8. Women’s hoops squad with improbable win at UNC

The Tech women’s basketball team had struggled in ACC play for much of the season heading into a game against North Carolina in Chapel Hill – Tech was 2-11 in league play at that point – and few expected the Hokies to get past the Tar Heels, who were ranked eighth in one poll and 11th in another.

But Tech got 24 points from Vanessa Panousis and notched an unlikely 50-47 victory on Feb. 23. Panousis hit 7 of 12 shots from the floor, including four 3-pointers, and dished out three assists. Defensively, the Hokies held UNC to its lowest scoring output of the season. The Tar Heels came in averaging 84.2 points per game.

The win marked Tech’s first over a ranked team on the road since beating Maryland in College Park, Maryland, in 2012.

9. Hokies grab gridiron victory at Miami

Tech had lost football games against Duke and at Boston College before heading to Miami to take on the then-No. 14 Hurricanes, so optimism wasn’t exactly abounding in Blacksburg. But Tech’s offense surprisingly stole the show and the Hokies romped to a 42-24 win over the ’Canes.

Trey Edmunds ran for 74 yards and four touchdowns and Logan Thomas threw for 366 yards and two scores, as the Hokies racked up a season-high 549 yards. More importantly, Tech did not turn the ball over, and Miami turned it over twice.

Tech beat a top-15 opponent for the first time since 2009 when it beat then-No. 9 Miami 31-7 at Lane Stadium. It beat a top-15 team on the road for the first time since 2006 when it knocked off then-No. 14 Wake Forest 27-6 in Winston-Salem, North Carolina.

10. Tech volleyball beats then-No. 18 FSU

The Virginia Tech volleyball team hadn’t beaten a ranked team in more than three years, but the Hokies ended that streak on Nov. 9 when they knocked off then-No. 18 Florida State. The two teams split the first two sets, but the Hokies won the final two by scores of 25-21 and 25-15.

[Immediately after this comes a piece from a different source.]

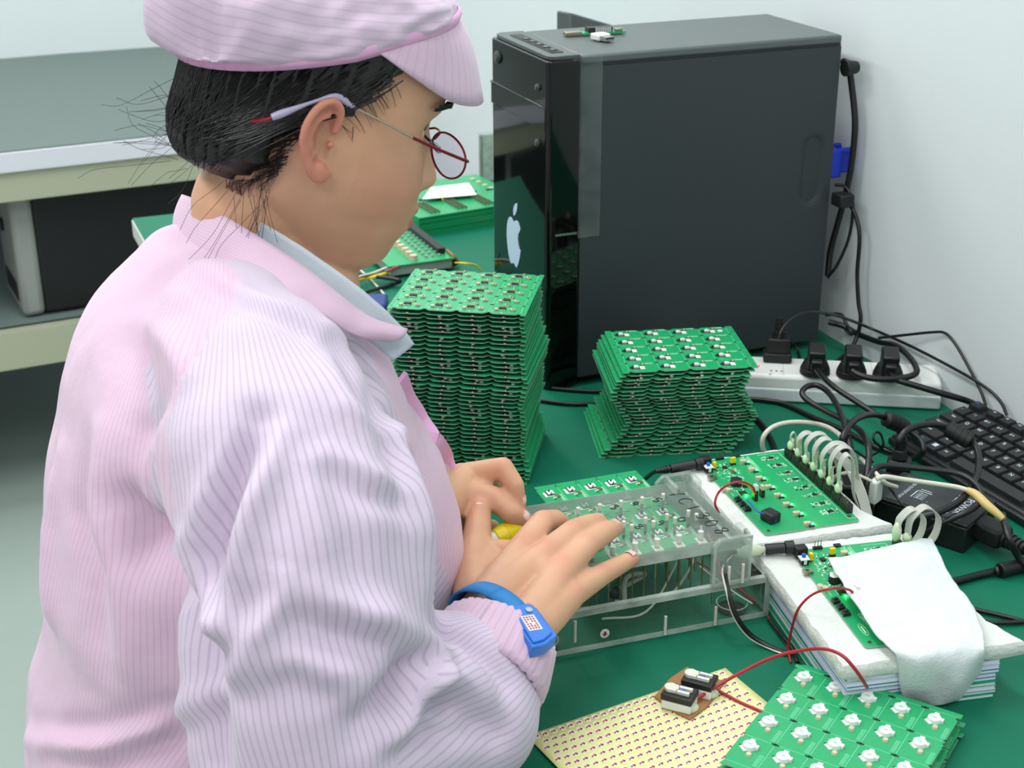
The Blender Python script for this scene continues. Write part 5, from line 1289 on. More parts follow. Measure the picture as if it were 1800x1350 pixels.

Seniors Victoria Hamsher and Samantha Gostling combined for 34 of Tech’s 63 kills. Hamsher hit .484 on the attack for the Hokies, with 19 kills and just four errors on 31 attempts. Gostling was also consistent on the attack, with 16 kills and four errors on 39 attempts to hit .308. Juniors Kathryn Caine and LaTasha Samson-Akpan were just shy of the double-digit mark, tallying nine kills each.

Tech’s previous win over a ranked opponent also came against Florida State. In 2010, the Seminoles were ranked 25th, but Tech prevailed in five sets, winning the last one 15-13.